# Work instructions
Copy out each line of the material below with no changes.

### Available data ###

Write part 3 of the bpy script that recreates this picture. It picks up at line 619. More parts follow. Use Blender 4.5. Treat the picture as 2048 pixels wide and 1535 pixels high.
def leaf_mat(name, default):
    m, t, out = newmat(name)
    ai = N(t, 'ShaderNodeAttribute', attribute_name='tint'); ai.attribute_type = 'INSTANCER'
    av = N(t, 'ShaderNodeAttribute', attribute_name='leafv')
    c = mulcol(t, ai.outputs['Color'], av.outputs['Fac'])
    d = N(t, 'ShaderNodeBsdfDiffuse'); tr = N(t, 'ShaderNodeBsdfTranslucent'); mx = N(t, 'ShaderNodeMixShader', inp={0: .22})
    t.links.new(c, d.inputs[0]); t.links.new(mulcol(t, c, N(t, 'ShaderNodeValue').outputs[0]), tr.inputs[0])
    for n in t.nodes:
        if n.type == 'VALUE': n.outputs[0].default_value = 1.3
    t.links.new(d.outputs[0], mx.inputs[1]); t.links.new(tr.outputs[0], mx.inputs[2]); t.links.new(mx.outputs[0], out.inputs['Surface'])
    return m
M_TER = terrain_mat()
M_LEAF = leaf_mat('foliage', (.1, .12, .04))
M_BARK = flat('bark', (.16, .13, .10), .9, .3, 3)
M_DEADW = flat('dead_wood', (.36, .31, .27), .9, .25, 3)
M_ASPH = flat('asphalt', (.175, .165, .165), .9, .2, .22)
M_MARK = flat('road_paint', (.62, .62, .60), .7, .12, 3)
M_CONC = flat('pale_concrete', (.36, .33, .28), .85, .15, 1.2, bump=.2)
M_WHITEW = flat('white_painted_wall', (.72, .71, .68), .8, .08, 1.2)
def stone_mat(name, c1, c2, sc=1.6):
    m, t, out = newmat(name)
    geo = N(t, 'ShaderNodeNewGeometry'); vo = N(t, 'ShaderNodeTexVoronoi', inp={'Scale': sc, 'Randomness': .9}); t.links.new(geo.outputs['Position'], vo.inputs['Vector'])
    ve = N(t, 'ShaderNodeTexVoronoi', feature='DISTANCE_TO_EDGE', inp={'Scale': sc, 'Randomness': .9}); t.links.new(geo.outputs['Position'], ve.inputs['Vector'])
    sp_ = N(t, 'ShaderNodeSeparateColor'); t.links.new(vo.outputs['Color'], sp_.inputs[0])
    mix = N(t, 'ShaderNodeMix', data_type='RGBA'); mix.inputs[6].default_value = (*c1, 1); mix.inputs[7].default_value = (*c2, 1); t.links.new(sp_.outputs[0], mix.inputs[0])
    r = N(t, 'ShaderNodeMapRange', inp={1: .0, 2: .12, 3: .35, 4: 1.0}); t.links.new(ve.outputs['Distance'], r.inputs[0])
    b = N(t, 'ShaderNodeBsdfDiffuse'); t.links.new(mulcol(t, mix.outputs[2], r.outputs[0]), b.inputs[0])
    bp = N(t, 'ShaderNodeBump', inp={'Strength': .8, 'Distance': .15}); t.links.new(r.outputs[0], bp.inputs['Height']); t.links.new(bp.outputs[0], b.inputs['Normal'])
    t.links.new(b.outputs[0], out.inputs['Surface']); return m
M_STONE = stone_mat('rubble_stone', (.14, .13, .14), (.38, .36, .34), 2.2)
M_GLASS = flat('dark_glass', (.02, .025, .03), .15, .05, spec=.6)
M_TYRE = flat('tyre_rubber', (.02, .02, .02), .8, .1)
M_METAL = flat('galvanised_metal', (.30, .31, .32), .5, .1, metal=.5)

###

# Written response
Write part 3 of the bpy script that recreates this picture. It picks up at line 619. More parts follow. Use Blender 4.5. Treat the picture as 2048 pixels wide and 1535 pixels high.
def leaf_mat(name, default):
    m, t, out = newmat(name)
    ai = N(t, 'ShaderNodeAttribute', attribute_name='tint'); ai.attribute_type = 'INSTANCER'
    av = N(t, 'ShaderNodeAttribute', attribute_name='leafv')
    c = mulcol(t, ai.outputs['Color'], av.outputs['Fac'])
    d = N(t, 'ShaderNodeBsdfDiffuse'); tr = N(t, 'ShaderNodeBsdfTranslucent'); mx = N(t, 'ShaderNodeMixShader', inp={0: .22})
    t.links.new(c, d.inputs[0]); t.links.new(mulcol(t, c, N(t, 'ShaderNodeValue').outputs[0]), tr.inputs[0])
    for n in t.nodes:
        if n.type == 'VALUE': n.outputs[0].default_value = 1.3
    t.links.new(d.outputs[0], mx.inputs[1]); t.links.new(tr.outputs[0], mx.inputs[2]); t.links.new(mx.outputs[0], out.inputs['Surface'])
    return m
M_TER = terrain_mat()
M_LEAF = leaf_mat('foliage', (.1, .12, .04))
M_BARK = flat('bark', (.16, .13, .10), .9, .3, 3)
M_DEADW = flat('dead_wood', (.36, .31, .27), .9, .25, 3)
M_ASPH = flat('asphalt', (.175, .165, .165), .9, .2, .22)
M_MARK = flat('road_paint', (.62, .62, .60), .7, .12, 3)
M_CONC = flat('pale_concrete', (.36, .33, .28), .85, .15, 1.2, bump=.2)
M_WHITEW = flat('white_painted_wall', (.72, .71, .68), .8, .08, 1.2)
def stone_mat(name, c1, c2, sc=1.6):
    m, t, out = newmat(name)
    geo = N(t, 'ShaderNodeNewGeometry'); vo = N(t, 'ShaderNodeTexVoronoi', inp={'Scale': sc, 'Randomness': .9}); t.links.new(geo.outputs['Position'], vo.inputs['Vector'])
    ve = N(t, 'ShaderNodeTexVoronoi', feature='DISTANCE_TO_EDGE', inp={'Scale': sc, 'Randomness': .9}); t.links.new(geo.outputs['Position'], ve.inputs['Vector'])
    sp_ = N(t, 'ShaderNodeSeparateColor'); t.links.new(vo.outputs['Color'], sp_.inputs[0])
    mix = N(t, 'ShaderNodeMix', data_type='RGBA'); mix.inputs[6].default_value = (*c1, 1); mix.inputs[7].default_value = (*c2, 1); t.links.new(sp_.outputs[0], mix.inputs[0])
    r = N(t, 'ShaderNodeMapRange', inp={1: .0, 2: .12, 3: .35, 4: 1.0}); t.links.new(ve.outputs['Distance'], r.inputs[0])
    b = N(t, 'ShaderNodeBsdfDiffuse'); t.links.new(mulcol(t, mix.outputs[2], r.outputs[0]), b.inputs[0])
    bp = N(t, 'ShaderNodeBump', inp={'Strength': .8, 'Distance': .15}); t.links.new(r.outputs[0], bp.inputs['Height']); t.links.new(bp.outputs[0], b.inputs['Normal'])
    t.links.new(b.outputs[0], out.inputs['Surface']); return m
M_STONE = stone_mat('rubble_stone', (.14, .13, .14), (.38, .36, .34), 2.2)
M_GLASS = flat('dark_glass', (.02, .025, .03), .15, .05, spec=.6)
M_TYRE = flat('tyre_rubber', (.02, .02, .02), .8, .1)
M_METAL = flat('galvanised_metal', (.30, .31, .32), .5, .1, metal=.5)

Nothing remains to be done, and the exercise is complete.